> **THE INPUT**:
** start **
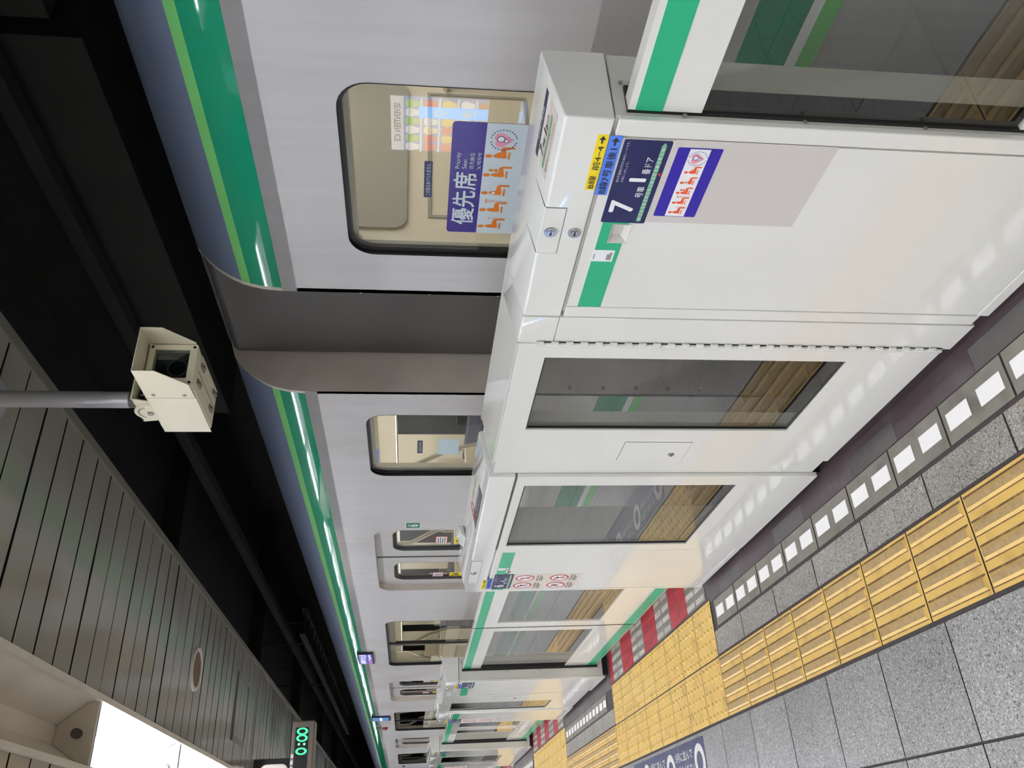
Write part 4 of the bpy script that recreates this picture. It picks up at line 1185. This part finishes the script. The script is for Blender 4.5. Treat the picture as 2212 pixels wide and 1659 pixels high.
                obj('caution_sticker', mb, [M['sign_yellow'], M['ink']], gl)
        mb = MB(); mb.box(xd - 0.002, xd + 0.02, c - 0.010, c + 0.010, 0.02, 1.80); obj('door_seal', mb, M['black'], t)
    # side windows
    for a, b, z0, z1, k in wins:
        mb = MB(); h = rr(a, b, z0, z1, 0.085, 7); hi = rr(a + 0.014, b - 0.014, z0 + 0.014, z1 - 0.014, 0.072, 7)
        mb.band([(XT - 0.0015, q[0], q[1]) for q in h], [(XT + 0.013, q[0], q[1]) for q in h]); mb.band([(XT + 0.013, q[0], q[1]) for q in h], [(XT + 0.013, q[0], q[1]) for q in hi]); mb.band([(XT + 0.013, q[0], q[1]) for q in hi], [(XT + 0.034, q[0], q[1]) for q in hi])
        w = obj('window_frame', mb, M['black'], t)
        cuts = [a + 0.014, b - 0.014] if k == 1 else [a + 0.014, 0.5 * (a + b) - 0.018, 0.5 * (a + b) + 0.018, b - 0.014]
        for i in range(0, len(cuts), 2):
            mb = MB(); gg = rr(cuts[i], cuts[i + 1], z0 + 0.014, z1 - 0.014, 0.072, 6, (k == 1 or i > 0,) * 2 + (k == 1 or i == 0,) * 2)
            mb.extr([(XT + 0.015, q[0], q[1]) for q in gg], (0.005, 0, 0)); obj('window_glass', mb, M['car_glass'], w)
        if k == 2: mb = MB(); mb.box(XT + 0.010, XT + 0.04, cuts[1], cuts[2], z0 + 0.01, z1 - 0.01); obj('mullion', mb, M['black'], w)
        if k == 2:
            mb = MB(); mb.ring(XT + 0.024, XT + 0.04, (a + 0.016, b - 0.016, z0 + 0.02, z1 - 0.016), (a + 0.05, b - 0.10, z0 + 0.05, z1 - 0.075)); obj('inner_sash', mb, M['cream'], w)
        else:
            mb = MB(); mb.ring(XT + 0.036, XT + 0.06, (a, b, z0, z1), (a + 0.016, b - 0.03, z0 + 0.03, z1 - 0.03)); obj('inner_sash', mb, M['cream'], w)
    return t

DW = 1.262
def dd(c): return (c - DW / 2, c + DW / 2)
c7 = train('silver train car with green roof stripes and violet priority seat window sticker', -5.6, 0.462, [dd(-2.06)], [(-0.442, 0.247, 0.86, 1.757, 1), (-5.3, -3.6, 0.86, 1.757, 2)], [(0.462, 1)], loc=(2.3, -2.5, -1.0))
XG = XT + 0.0145       # outer face of the side glass
def re(y, z):          # from the body-side plane to the glass plane along the same sight line
    k = (XG + 0.82374) / (XT + 0.82374)
    return -1.88906 + (y + 1.88906) * k, 1.54647 + (z - 1.54647) * k
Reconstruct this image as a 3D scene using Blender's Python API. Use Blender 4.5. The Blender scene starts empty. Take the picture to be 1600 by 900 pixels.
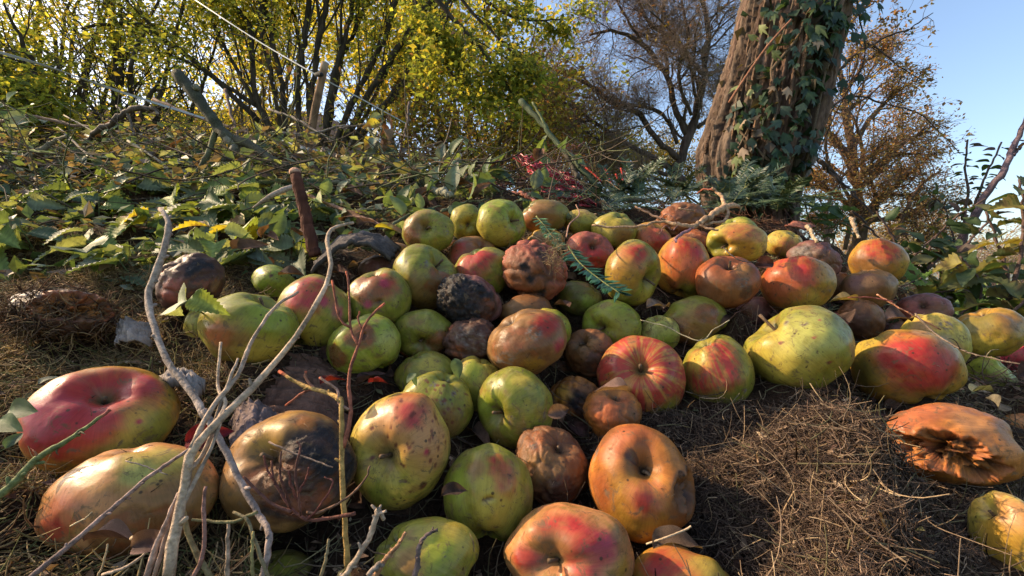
import bpy, math
import numpy as np
from mathutils import Vector, Matrix, Quaternion
R_ = math.radians
S = bpy.context.scene
COL = S.collection
# ------------------------------------------------------------ camera, sky, sun
CAMZ = 0.6
PITCH = R_(-1.0)
FPX = 700.0            # focal length in pixels of a 1600 px wide picture
cam_d = bpy.data.cameras.new('camera'); cam = bpy.data.objects.new('camera', cam_d); COL.objects.link(cam)
cam_d.sensor_width = 36; cam_d.lens = 36 * FPX / 1600; cam_d.clip_start = 0.01; cam_d.clip_end = 3000
cam.location = (0, 0, CAMZ); cam.rotation_euler = (R_(90) + PITCH, 0, 0)
S.camera = cam
SUN_DIR = Vector((-0.80, 0.20, 0.53)).normalized()      # towards the sun
elev = math.asin(SUN_DIR.z); azim = math.atan2(SUN_DIR.x, SUN_DIR.y)
W = bpy.data.worlds.new('World'); S.world = W; W.use_nodes = True
wn = W.node_tree; sky = wn.nodes.new('ShaderNodeTexSky'); sky.sky_type = 'NISHITA'; sky.sun_disc = False
sky.sun_elevation = elev; sky.sun_rotation = azim; sky.air_density = 1.0; sky.dust_density = 2.2; sky.ozone_density = 1.2
bg = wn.nodes['Background']; wn.links.new(sky.outputs[0], bg.inputs[0]); bg.inputs[1].default_value = 0.15
sun_d = bpy.data.lights.new('sun', 'SUN'); sun = bpy.data.objects.new('sun', sun_d); COL.objects.link(sun)
sun_d.energy = 3.9; sun_d.angle = R_(0.5); sun_d.color = (1.0, 0.74, 0.45)
sun.rotation_euler = SUN_DIR.to_track_quat('Z', 'Y').to_euler()
S.view_settings.view_transform = 'Standard'; S.view_settings.look = 'None'; S.view_settings.gamma = 1
S.view_settings.exposure = 1.02
S.cycles.max_bounces = 6
# ------------------------------------------------------------ helpers
_cp, _sp = math.cos(PITCH), math.sin(PITCH)
def ray(px, py):
    a = (px - 800) / FPX; b = (450 - py) / FPX
    return np.array([a, _cp - b * _sp, _sp + b * _cp])       # y (forward) is about 1
def at(px, py, d):
    """world point seen at this place of the picture, d metres ahead"""
    r = ray(px, py); r = r / r[1] * d
    return np.array([r[0], r[1], r[2] + CAMZ])
def ats(pts): return np.array([at(*p) for p in pts])
def nrm(v):
    v = np.asarray(v, float); return v / np.maximum(np.linalg.norm(v, axis=-1, keepdims=True), 1e-9)
def sstep(a, b, x):
    t = np.clip((x - a) / (b - a), 0, 1); return t * t * (3 - 2 * t)
def _hash(ix, iy, iz, seed):
    h = (ix.astype(np.int64) * 374761393 + iy.astype(np.int64) * 668265263 + iz.astype(np.int64) * 2147483647 + seed * 1274126177) & 0xffffffff
    h = ((h ^ (h >> 13)) * 1274126177) & 0xffffffff
    h = (h ^ (h >> 16)) & 0xffffffff
    return h / 4294967295.0
def vnoise(p, seed=0):
    p = np.asarray(p, float); i = np.floor(p).astype(np.int64); f = p - i; u = f * f * (3 - 2 * f); out = 0
    for dx in (0, 1):
        for dy in (0, 1):
            for dz in (0, 1):
                w = (u[:, 0] if dx else 1 - u[:, 0]) * (u[:, 1] if dy else 1 - u[:, 1]) * (u[:, 2] if dz else 1 - u[:, 2])
                out = out + w * _hash(i[:, 0] + dx, i[:, 1] + dy, i[:, 2] + dz, seed)
    return out
def fbm(p, oct=4, seed=0, rough=0.5):
    a, s, t = 1.0, 0.0, 0.0; p = np.asarray(p, float)
    for k in range(oct):
        s = s + a * vnoise(p + 17.3 * k, seed + k); t += a; a *= rough; p = p * 2.03
    return s / t
def mesh_np(name, V, F, mat=None, smooth=True, col=None, attrs=None, mats=None, midx=None):
    """V (N,3); F (M,k) int array or list of arrays with different k"""
    if not isinstance(F, (list, tuple)): F = [F]
    F = [np.asarray(f, np.int32) for f in F if len(f)]
    me = bpy.data.meshes.new(name); V = np.asarray(V, np.float32)
    nl = sum(f.size for f in F); npy = sum(len(f) for f in F)
    me.vertices.add(len(V)); me.vertices.foreach_set('co', V.ravel())
    me.loops.add(nl); me.loops.foreach_set('vertex_index', np.concatenate([f.ravel() for f in F]))
    me.polygons.add(npy); tot = np.concatenate([np.full(len(f), f.shape[1], np.int32) for f in F])
    st = np.concatenate([[0], np.cumsum(tot)[:-1]]).astype(np.int32)
    me.polygons.foreach_set('loop_start', st); me.polygons.foreach_set('loop_total', tot)
    me.polygons.foreach_set('use_smooth', np.full(npy, smooth, bool))
    if midx is not None: me.polygons.foreach_set('material_index', np.asarray(midx, np.int32))
    me.update(calc_edges=True)
    if col is not None:
        a = me.color_attributes.new('Col', 'FLOAT_COLOR', 'POINT')
        c = np.ones((len(V), 4), np.float32); c[:, :3] = col; a.data.foreach_set('color', c.ravel())
    for k, v in (attrs or {}).items():
        a = me.attributes.new(k, 'FLOAT', 'POINT'); a.data.foreach_set('value', np.asarray(v, np.float32))
    for m in ([mat] if mat else (mats or [])): me.materials.append(m)
    return me
def link(name, me, parent=None, loc=None, label=None, cat=None, group=None, kind=None):
    o = bpy.data.objects.new(name, me); COL.objects.link(o)
    if parent is not None: o.parent = parent
    if loc is not None: o.location = tuple(loc)
    if label: o['label'] = label
    if cat: o['category'] = cat
    if group: o['group'] = group
    if kind: o['kind'] = kind
    return o
def thing(name, loc, label, cat, group=None): return link(name, None, None, loc, label, cat, group)
def tubes(P, R, sides=6, cap=True):
    """P (N,K,3) paths, R (N,K) radii -> V, [F quads, F tris]"""
    P = np.asarray(P, float); R = np.asarray(R, float)
    if P.ndim == 2: P = P[None]; R = R[None]
    N, K, _ = P.shape
    T = np.zeros_like(P); T[:, 1:-1] = P[:, 2:] - P[:, :-2]; T[:, 0] = P[:, 1] - P[:, 0]; T[:, -1] = P[:, -1] - P[:, -2]; T = nrm(T)
    ref = np.where(np.abs(T[:, :1, 2:3]) > 0.8, np.array([1.0, 0, 0]), np.array([0, 0, 1.0])); u = np.zeros_like(P)
    v0 = ref[:, 0]
    for k in range(K):
        v0 = v0 - np.sum(v0 * T[:, k], -1, keepdims=True) * T[:, k]; v0 = nrm(v0); u[:, k] = v0
    w = np.cross(T, u)
    a = np.arange(sides) * 2 * np.pi / sides
    V = P[:, :, None] + R[:, :, None, None] * (np.cos(a)[:, None] * u[:, :, None] + np.sin(a)[:, None] * w[:, :, None])
    V = V.reshape(-1, 3); n = np.arange(N)[:, None, None] * K * sides; k = np.arange(K - 1)[None, :, None] * sides; s = np.arange(sides)[None, None]
    s2 = (s + 1) % sides
    F = np.stack([n + k + s, n + k + s2, n + k + sides + s2, n + k + sides + s], -1).reshape(-1, 4)
    Fs = [F]
    if cap and sides >= 3:
        base = np.arange(N)[:, None] * K * sides
        Fs.append(np.concatenate([base + np.arange(sides)[::-1], base + (K - 1) * sides + np.arange(sides)]))
    return V, Fs
class Bag:
    """collects geometry for one mesh"""
    def __init__(s): s.V = []; s.F = {}; s.C = []; s.n = 0
    def add(s, V, Fs, col=None):
        V = np.asarray(V, float)
        if not isinstance(Fs, (list, tuple)): Fs = [Fs]
        for f in Fs:
            f = np.asarray(f)
            if len(f): s.F.setdefault(f.shape[1], []).append(f + s.n)
        s.V.append(V); s.n += len(V)
        c = np.zeros((len(V), 3)) + (0.5 if col is None else np.asarray(col, float)); s.C.append(c)
        return s
    def mesh(s, name, mat, smooth=True):
        return mesh_np(name, np.concatenate(s.V), [np.concatenate(f) for f in s.F.values()], mat, smooth, np.concatenate(s.C))
def smooth_path(pts, n):
    """Catmull-Rom through points (K,d) resampled to n"""
    p = np.asarray(pts, float); k = len(p)
    if k == 2: t = np.linspace(0, 1, n)[:, None]; return p[0] * (1 - t) + p[1] * t
    q = np.vstack([2 * p[0] - p[1], p, 2 * p[-1] - p[-2]])
    t = np.linspace(0, k - 1, n); i = np.minimum(t.astype(int), k - 2); f = (t - i)[:, None]
    a, b, c, d = q[i], q[i + 1], q[i + 2], q[i + 3]
    return 0.5 * (2 * b + (c - a) * f + (2 * a - 5 * b + 4 * c - d) * f ** 2 + (3 * b - a - 3 * c + d) * f ** 3)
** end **
> **TO BE DONE**:
Find the lines above that contain the word "this" and collect them.

> **SOLUTION TO THE PROBLEM**:
Write part 4 of the bpy script that recreates this picture. It picks up at line 1185. This part finishes the script. The script is for Blender 4.5. Treat the picture as 2212 pixels wide and 1659 pixels high.
Reconstruct this image as a 3D scene using Blender's Python API. Use Blender 4.5. The Blender scene starts empty. Take the picture to be 1600 by 900 pixels.
    """world point seen at this place of the picture, d metres ahead"""